Cuando renuncié a mi trabajo, tenía tantas ideas que necesitaba escribirlas, leerlas, grabarlas en un papel. Decidí comprar corchos hexagonales, los pinté del color verde significante y, a los tres minutos, ya estaban repletos de anotaciones, de estímulos: de promesas. Me pasa todo el tiempo cuando leo y una frase me impacta. Siento el impulso de escribirla, de fijarla con alguna parte del cuerpo para después, como si en ese acto de escritura terminara de aprehenderla.
Y hace unos meses, mientras corregía un manual de poesía precioso, tuve que anotar la frase con la que el autor describía la esencia del haiku: “penetrar en la vida de las cosas”. Siempre sentí que las cosas, al menos las que yo quería, tenían vida.

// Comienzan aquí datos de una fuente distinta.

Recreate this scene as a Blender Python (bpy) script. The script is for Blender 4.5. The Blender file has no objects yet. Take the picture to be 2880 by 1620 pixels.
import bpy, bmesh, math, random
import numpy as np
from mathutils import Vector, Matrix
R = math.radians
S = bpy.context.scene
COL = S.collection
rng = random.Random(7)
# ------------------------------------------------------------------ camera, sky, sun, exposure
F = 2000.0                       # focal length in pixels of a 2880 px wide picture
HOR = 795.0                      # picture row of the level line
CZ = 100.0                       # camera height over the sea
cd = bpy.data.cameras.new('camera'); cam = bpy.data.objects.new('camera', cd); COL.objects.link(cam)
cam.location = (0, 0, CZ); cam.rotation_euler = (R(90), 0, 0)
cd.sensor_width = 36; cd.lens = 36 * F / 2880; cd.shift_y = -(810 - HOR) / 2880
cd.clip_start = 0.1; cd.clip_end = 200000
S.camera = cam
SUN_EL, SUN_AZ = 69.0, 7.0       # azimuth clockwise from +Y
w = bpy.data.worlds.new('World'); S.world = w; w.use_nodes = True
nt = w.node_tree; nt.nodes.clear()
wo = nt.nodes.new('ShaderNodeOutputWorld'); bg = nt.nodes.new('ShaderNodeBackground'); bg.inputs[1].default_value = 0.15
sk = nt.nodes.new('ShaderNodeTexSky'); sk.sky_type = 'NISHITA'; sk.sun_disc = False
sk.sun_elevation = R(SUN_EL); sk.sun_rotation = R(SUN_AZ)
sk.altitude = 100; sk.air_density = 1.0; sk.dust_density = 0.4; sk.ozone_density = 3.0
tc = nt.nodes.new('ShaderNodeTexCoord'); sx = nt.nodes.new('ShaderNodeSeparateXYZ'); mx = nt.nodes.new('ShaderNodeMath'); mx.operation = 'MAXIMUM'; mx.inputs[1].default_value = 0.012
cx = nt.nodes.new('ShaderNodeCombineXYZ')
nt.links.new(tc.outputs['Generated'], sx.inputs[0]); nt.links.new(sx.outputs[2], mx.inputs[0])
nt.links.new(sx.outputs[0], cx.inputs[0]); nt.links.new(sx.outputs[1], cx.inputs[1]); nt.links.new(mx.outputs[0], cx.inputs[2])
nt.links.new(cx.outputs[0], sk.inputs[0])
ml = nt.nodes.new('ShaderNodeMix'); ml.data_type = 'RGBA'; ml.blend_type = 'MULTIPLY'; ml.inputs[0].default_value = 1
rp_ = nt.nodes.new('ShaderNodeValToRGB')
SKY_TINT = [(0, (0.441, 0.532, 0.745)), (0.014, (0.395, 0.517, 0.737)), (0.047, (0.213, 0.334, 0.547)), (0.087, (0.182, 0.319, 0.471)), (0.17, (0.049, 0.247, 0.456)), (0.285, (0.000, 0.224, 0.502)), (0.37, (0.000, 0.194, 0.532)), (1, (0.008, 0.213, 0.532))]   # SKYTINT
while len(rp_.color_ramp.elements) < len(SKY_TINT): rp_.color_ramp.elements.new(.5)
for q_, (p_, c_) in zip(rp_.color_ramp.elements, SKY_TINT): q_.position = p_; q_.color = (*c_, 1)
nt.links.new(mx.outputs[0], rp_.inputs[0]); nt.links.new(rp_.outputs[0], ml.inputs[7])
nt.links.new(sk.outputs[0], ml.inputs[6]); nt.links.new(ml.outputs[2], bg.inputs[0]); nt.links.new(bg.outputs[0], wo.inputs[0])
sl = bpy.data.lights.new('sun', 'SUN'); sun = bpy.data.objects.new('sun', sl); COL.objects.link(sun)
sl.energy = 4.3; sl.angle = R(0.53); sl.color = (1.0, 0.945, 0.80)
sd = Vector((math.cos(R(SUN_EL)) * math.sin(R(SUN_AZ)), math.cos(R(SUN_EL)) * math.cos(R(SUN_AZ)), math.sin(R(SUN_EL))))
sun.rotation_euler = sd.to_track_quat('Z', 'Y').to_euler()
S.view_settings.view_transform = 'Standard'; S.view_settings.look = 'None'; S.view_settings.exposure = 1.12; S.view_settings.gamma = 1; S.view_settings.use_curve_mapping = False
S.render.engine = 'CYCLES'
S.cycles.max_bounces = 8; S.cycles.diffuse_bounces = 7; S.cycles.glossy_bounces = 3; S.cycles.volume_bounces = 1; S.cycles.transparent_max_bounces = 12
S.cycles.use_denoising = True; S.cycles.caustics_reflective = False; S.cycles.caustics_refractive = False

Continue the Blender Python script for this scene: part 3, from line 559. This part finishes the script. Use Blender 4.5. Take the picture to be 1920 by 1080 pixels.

Una amiga me llamaba animista, y lo que a mí me gustaba era llamar a las cosas por un nombre. Por eso, un perro de peluche que me regaló mi hermano con su primer sueldo enseguida se llamó Julián. Mi bicicleta, la misma que conservo desde los doce, responde al nombre de Valeria. Y la planta que oxigenó mi departamento hasta hace poco murió sabiendo que era Marilina.
Penetrar, eso hace la palabra (eso hizo conmigo). Ir al fondo, en busca de las cosas para nombrarlas. Penetrar en la vida de los textos, eso hacemos las correctoras. Bucear en su forma, interpretar su contenido, analizar sus nombres, reordenar su cuerpo. Pensar en el texto como un ser vivo, atender sus ciclos, potenciar sus comienzos y elaborar los finales. Ir al fondo de su ortografía, de su puntuación y de su sintaxis para sentirlos respirar, para ayudarlos a nacer.